Men of colour paved the path for Harry Styles’ genderless fashion

When I saw Harry Styles on the cover of Vogue wearing a dress, I knew the moment was monumental. His editorial, though striking, was also reminiscent of androgynous looks previously spearheaded by racialized pop culture icons. 

Immediately following his Vogue cover, the media exploded with coverage of Styles’ periwinkle blue gown and what it meant for the future of gendered fashion. But in this cultural conversation, there seemed to be an erasure of men of colour who paved the path for Styles’ sartorial choices. I immediately thought of men like Jaden Smith, Prince, and Freddie Mercury. 

Styles’ cover represented something revolutionary for fans. In a sea of social media coverage, I vividly remembered Jaden Smith’s decision to model as the face of Louis Vuitton in 2016—wearing a skirt. His decision made me question the confines of masculinity, and appreciate art and fashion in a completely new light. 

Then 17-year-old Smith, son of the unforgettable Will Smith, grappled with intense backlash online at the intersection of racial and gendered expectations.

Nicolas Ghesquière, creative director of Louis Vuitton, told the New York Times in an interview that Jaden Smith “represents a generation that has assimilated the codes of true freedom, one that is free of manifestoes and questions about gender.
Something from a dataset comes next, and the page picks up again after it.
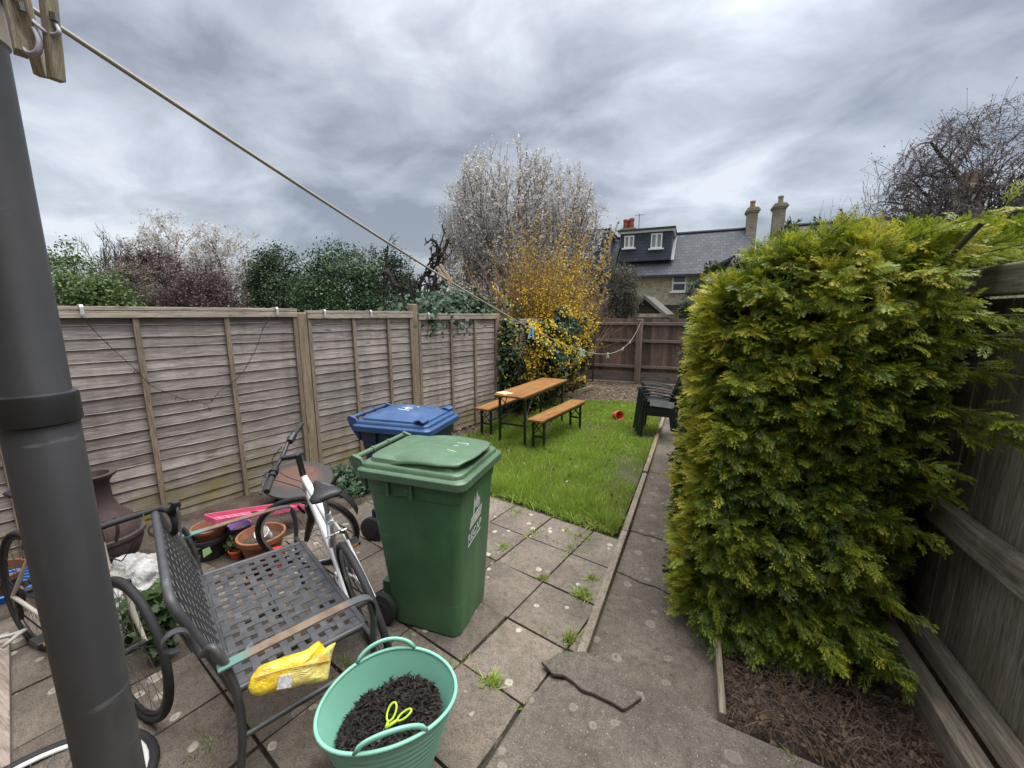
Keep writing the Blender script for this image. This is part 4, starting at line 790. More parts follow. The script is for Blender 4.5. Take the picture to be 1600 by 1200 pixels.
M_SLATE = m_slate('slate_roof_mat', (0.066, 0.070, 0.082), (0.098, 0.102, 0.115)); M_TILEHANG = m_slate('slate_cladding_mat', (0.066, 0.078, 0.10), (0.088, 0.10, 0.122))
M_GAULT = m_brick('gault_brick_mat', (0.40, 0.32, 0.21), (0.52, 0.44, 0.31), (0.38, 0.36, 0.31)); M_CHIM = m_brick('chimney_brick_mat', (0.24, 0.19, 0.125), (0.34, 0.29, 0.20), (0.30, 0.28, 0.24))
M_WHITE = m_plain('white_paint_mat', (0.78, 0.78, 0.77), 0.4, var=0.06, bump=0.0); M_DARKM = m_plain('dark_trim_mat', (0.025, 0.026, 0.03), 0.5)
t_ = NT('window_glass_mat'); t_.base((0.02, 0.022, 0.025), 0.08, 0, 0.6); M_GLASS = t_.m
t_ = NT('curtained_glass_mat'); v = t_.coord(); t_.base(t_.ramp(t_.n('ShaderNodeTexWave', {'Vector': v, 'Scale': 4.0, 'Distortion': 1.0}).outputs[1], ((0, (0.20, 0.21, 0.20)), (1, (0.33, 0.34, 0.32)))), 0.15, 0, 0.5); M_CURT = t_.m
M_POT = m_plain('chimney_pot_mat', (0.33, 0.18, 0.08), 0.8, sc=4); M_REDB = m_plain('red_pot_mat', (0.34, 0.085, 0.05), 0.8, sc=5); M_LEAD = m_plain('lead_mat', (0.24, 0.25, 0.26), 0.5, var=0.15)
YE, YR, ZE, ZR = 27.0, 30.0, 4.42, 7.07
def roof_slab(x0, x1, p, ye=YE-0.25, yr=YR, ze=ZE-0.2, zr=ZR, m=None, back=True, name='roof'):
    b = MB(); th = 0.12
    a = [(x0, ye, ze), (x1, ye, ze), (x1, yr, zr), (x0, yr, zr)]; b.add(a+[(x, y, z-th) for x, y, z in a], [(0, 1, 2, 3), (7, 6, 5, 4), (0, 4, 5, 1), (1, 5, 6, 2), (3, 2, 6, 7), (0, 3, 7, 4)])
    if back:
        a = [(x0, yr, zr), (x1, yr, zr), (x1, 2*yr-ye, ze), (x0, 2*yr-ye, ze)]; b.add(a+[(x, y, z-th) for x, y, z in a], [(0, 1, 2, 3), (7, 6, 5, 4), (0, 4, 5, 1), (1, 5, 6, 2), (3, 2, 6, 7), (0, 3, 7, 4)])
    r = b.build(name, m or M_SLATE, p); b = MB(); b.tube([(x0, yr, zr+0.03), (x1, yr, zr+0.03)], 0.10, 8); b.build('ridge_tiles', M_DARKM, r); return r
def chimney(parent, x0, x1, y0, y1, z0, z1, pots, pm, roof=None):
    b = MB(); b.box(((x0+x1)/2, (y0+y1)/2, (z0+z1)/2), (x1-x0, y1-y0, z1-z0))
    for k, e in enumerate((0.06, 0.11, 0.05)): b.box(((x0+x1)/2, (y0+y1)/2, z1-0.28+k*0.09), (x1-x0+2*e, y1-y0+2*e, 0.088))
    c = b.build('chimney', M_CHIM, parent)
    for (px_, py_, h, r) in pots:
        q = MB(); q.lathe([(r*0.9, 0), (r, 0.05), (r*0.85, h*0.75), (r*1.05, h*0.8), (r*1.0, h), (r*0.7, h), (r*0.7, h*0.6)], 14, (px_, py_, z1-0.02)); q.build('chimney_pot', pm, c, smooth=40)
    return c
def sash(parent, x0, x1, z0, z1, y, glass, style='sash', sill=True):
    f = MB(); w_ = 0.075; cx_ = (x0+x1)/2
    f.box((x0+w_/2, y, (z0+z1)/2), (w_, 0.10, z1-z0)); f.box((x1-w_/2, y, (z0+z1)/2), (w_, 0.10, z1-z0)); f.box((cx_, y, z0+w_/2), (x1-x0-2*w_, 0.10, w_)); f.box((cx_, y, z1-w_/2), (x1-x0-2*w_, 0.10, w_))
    if style == 'sash': f.box((cx_, y-0.01, (z0+z1)/2), (x1-x0-2*w_, 0.09, 0.11))
    else: f.box((cx_, y-0.01, (z0+z1)/2), (0.11, 0.09, z1-z0-2*w_))
    o = f.build('window', M_WHITE, parent); g_ = MB(); g_.box((cx_, y+0.02, (z0+z1)/2), (x1-x0-w_, 0.03, z1-z0-w_)); g_.build('pane', glass, o)
    if sill: s = MB(); s.box((cx_, y-0.07, z0-0.045), (x1-x0+0.24, 0.16, 0.085)); s.build('sill', M_WHITE, o)
    return o
H = thing('terraced_house', 'brick terraced house with slate roof and dark dormer, white sash window below', 'house', (0, 0, 0))
b = MB(); b.box((-0.6, YE+0.15, 1.9), (7.2, 0.3, 4.7)); b.box((-0.6, YE+6.0, 1.9), (7.2, 0.3, 4.7)); b.box((2.9, YE+3.05, 2.4), (0.22, 5.6, 5.4))
b.add([(3.0, YE, ZE-0.3), (3.0, YE+6, ZE-0.3), (3.0, YR, ZR-0.1), (2.8, YE, ZE-0.3), (2.8, YE+6, ZE-0.3), (2.8, YR, ZR-0.1)], [(0, 1, 2), (5, 4, 3), (0, 3, 4, 1), (1, 4, 5, 2), (2, 5, 3, 0)])
b.build('wall', M_GAULT, H); rf = roof_slab(-4.6, 3.05, H)
b = MB(); b.strip([(-4.6, YE-0.32, ZE-0.32), (0.35, YE-0.32, ZE-0.32)], 0.13, 0.11); b.build('gutter', M_DARKM, H)
sash(H, -1.12, -0.33, 3.22, 4.33-0.12, YE-0.02, M_GLASS)
b = MB(); b.box((-0.75, YE-0.35, 2.18), (1.5, 0.75, 0.12)); b.box((-0.75, YE-0.2, 2.33), (1.5, 0.4, 0.16)); b.build('porch_roof', M_DARKM, H)
b = MB(); b.box((-0.2, YE-0.02, 1.2), (0.8, 0.08, 1.8)); b.build('door', m_plain('brown_door_mat', (0.10, 0.05, 0.035), 0.6), H)
# rear outshot roof at the conifer edge
b = MB(); b.add([(0.55, YE-1.6, 4.25), (0.55, YE+0.6, 4.25), (2.0, YE-1.6, 5.0), (2.0, YE+1.2, 5.0), (0.55, YE-1.6, 4.17), (0.55, YE+0.6, 4.17), (2.0, YE-1.6, 4.92), (2.0, YE+1.2, 4.92)], [(0, 2, 3, 1), (4, 5, 7, 6), (0, 4, 6, 2), (0, 1, 5, 4), (2, 6, 7, 3), (1, 3, 7, 5)]); b.build('outshot_roof', M_SLATE, H)
b = MB(); b.box((1.5, YE-0.75, 2.05), (1.6, 1.5, 4.2)); b.build('outshot_wall', M_GAULT, H)
def dormer(parent, x0, x1, yf, zb, zt, slope):
    """box dormer with slate-hung face and cheeks, white-edged flat roof"""
    yb = YR-0.2; b = MB(); b.add([(x0, yf, zb), (x1, yf, zb), (x1, yf, zt), (x0, yf, zt), (x0, yb, zb), (x1, yb, zb), (x1, yb, zt), (x0, yb, zt)], [(0, 1, 2, 3), (1, 5, 6, 2), (4, 0, 3, 7), (3, 2, 6, 7), (5, 4, 7, 6)])
    d = b.build('dormer', M_TILEHANG, parent); r = MB(); r.box(((x0+x1)/2, (yf+yb)/2-0.15, zt+0.16), (x1-x0+0.36, yb-yf+0.3, 0.10)); r.build('dormer_roof', M_DARKM, d)
    f = MB(); f.box(((x0+x1)/2, yf-0.10, zt+0.045), (x1-x0+0.30, 0.12, 0.125)); f.box((x1+0.07, (yf+yb)/2, zt+0.045), (0.11, yb-yf, 0.125)); f.build('fascia', M_WHITE, d); return d
d = dormer(H, -4.35, -1.30, YE+0.35, 5.15, 6.85, 0.9)
sash(d, -2.52, -1.86, 5.86, 6.74, YE+0.31, M_CURT, 'case'); sash(d, -4.12, -3.52, 5.98, 6.72, YE+0.31, M_CURT, 'case')
b = MB(); b.strip([(-1.22, YE+0.35, 5.12), (-1.2, YR-0.25, 6.90)], 0.18, 0.06, up=(0, 0, 1)); b.build('flashing', M_LEAD, rf)
chimney(H, -4.72, -3.75, YR-0.5, YR+0.3, 6.6, 7.62, [(-4.45, YR-0.25, 0.62, 0.17), (-4.05, YR-0.25, 0.66, 0.17), (-4.25, YR+0.1, 0.66, 0.17)], M_REDB)
b = MB(); b.tube([(-3.6, YR, 7.5), (-3.6, YR, 8.6)], 0.02, 5); b.tube([(-3.9, YR, 8.5), (-3.3, YR, 8.5)], 0.012, 4)
for k in range(6): b.tube([(-3.88+k*0.11, YR-0.18, 8.5), (-3.88+k*0.11, YR+0.18, 8.5)], 0.008, 4)
b.build('aerial', M_DARKM, H)
chimney(H, 2.82, 3.36, YR-0.5, YR+0.3, 4.6, 8.25, [(3.06, YR-0.2, 0.42, 0.15)], M_POT)
H2 = thing('terraced_house', 'left neighbouring terrace with its own dark flat roofed dormer behind the blossom', 'house', (0, 0, 0))
b = MB(); b.box((-8.3, YE+0.15, 1.9), (7.2, 0.3, 4.7)); b.box((-8.3, YE+6.0, 1.9), (7.2, 0.3, 4.7)); b.box((-11.75, YE+3.0, 1.88), (0.3, 5.9, 4.6)); b.build('wall', M_GAULT, H2); roof_slab(-12.0, -4.68, H2)
d = dormer(H2, -8.4, -5.15, YE+0.1, 5.15, 6.98, 0.9); sash(d, -7.6, -6.6, 5.8, 6.7, YE+0.06, M_CURT, 'case')
b = MB(); b.tube([(-4.95, YE-0.1, 1.0), (-4.95, YE-0.1, 7.4)], 0.07, 8); b.build('soil_pipe', M_LEAD, H2)
chimney(H2, -12.0, -11.2, YR-0.4, YR+0.4, 6.6, 8.2, [(-11.6, YR, 0.5, 0.16)], M_POT)
H3 = thing('terraced_house', 'right hand terrace, long slate roof running behind the conifer top', 'house', (0, 0, 0))
b = MB(); b.box((13.4, YE+0.15, 1.9), (18.2, 0.3, 4.7)); b.box((13.4, YE+6.0, 1.9), (18.2, 0.3, 4.7)); b.box((4.45, YE+3.05, 2.4), (0.22, 5.6, 5.4)); b.build('wall', M_GAULT, H3); roof_slab(4.35, 22.5, H3)
chimney(H3, 4.2, 4.78, YR-0.5, YR+0.3, 4.6, 8.35, [(4.5, YR-0.2, 0.45, 0.15)], M_CHIM)
chimney(H3, 12.35, 13.35, YR-0.5, YR+0.4, 6.4, 8.45, [(12.55, YR-0.15, 0.6, 0.16), (12.85, YR-0.15, 0.75, 0.16), (13.12, YR-0.15, 0.55, 0.16)], M_POT)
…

Wearing a skirt comes as naturally to him as it would to a woman who, long ago, granted herself permission to wear a man’s trench or a tuxedo.”

Harry Styles was not the first to start conversations about freedom through fashion and genderless style, even though he is one of the most notable recent fashion icons. 

Long before both Styles and Smith, Prince completely disrupted ideas of gender in his fearless fashion choices. Sporting high heels, ruffled shirts, crop tops, and lace gloves, the singer who gave the world “When Doves Cry” also gave us unapologetically eccentric looks—worn with confidence and charisma. 

His most famous outfits were feminine, elaborate, and unprecedented—including his unforgettable pastel sequined suit topped with a pink feather boa. 

In Rami Malek’s brilliant portrayal of Freddie Mercury in Bohemian Rhapsody, we were reminded of Mercury’s quintessential costume looks, which also arguably paved the path for Styles to shine. Stylist Charlotte Pilcher described Mercury’s style as “very single-minded and always tight.”

Mercury’s style was, to be blunt, unheard of. He pushed every boundary imaginable, especially when he wore a plunging silver sequin jumpsuit in 1977. His dynamic looks were even more meaningful when considering the fact that he was born to Indian immigrants. He defied cultural expectations to become an international phenomenon in a very homophobic and racist world.  

Harry Styles is undoubtedly talented, dreamy, and continuing the legacy of androgynous fashion. However, it’s important to credit his racialized predecessors, who bent the rules of gender and fashion and championed individual expression regardless of the backlash. 

Instead of revering Styles as the pioneer of genderless fashion for our generation, it’s important to credit his racialized predecessors—and celebrate Styles as one part of the fashion revolution.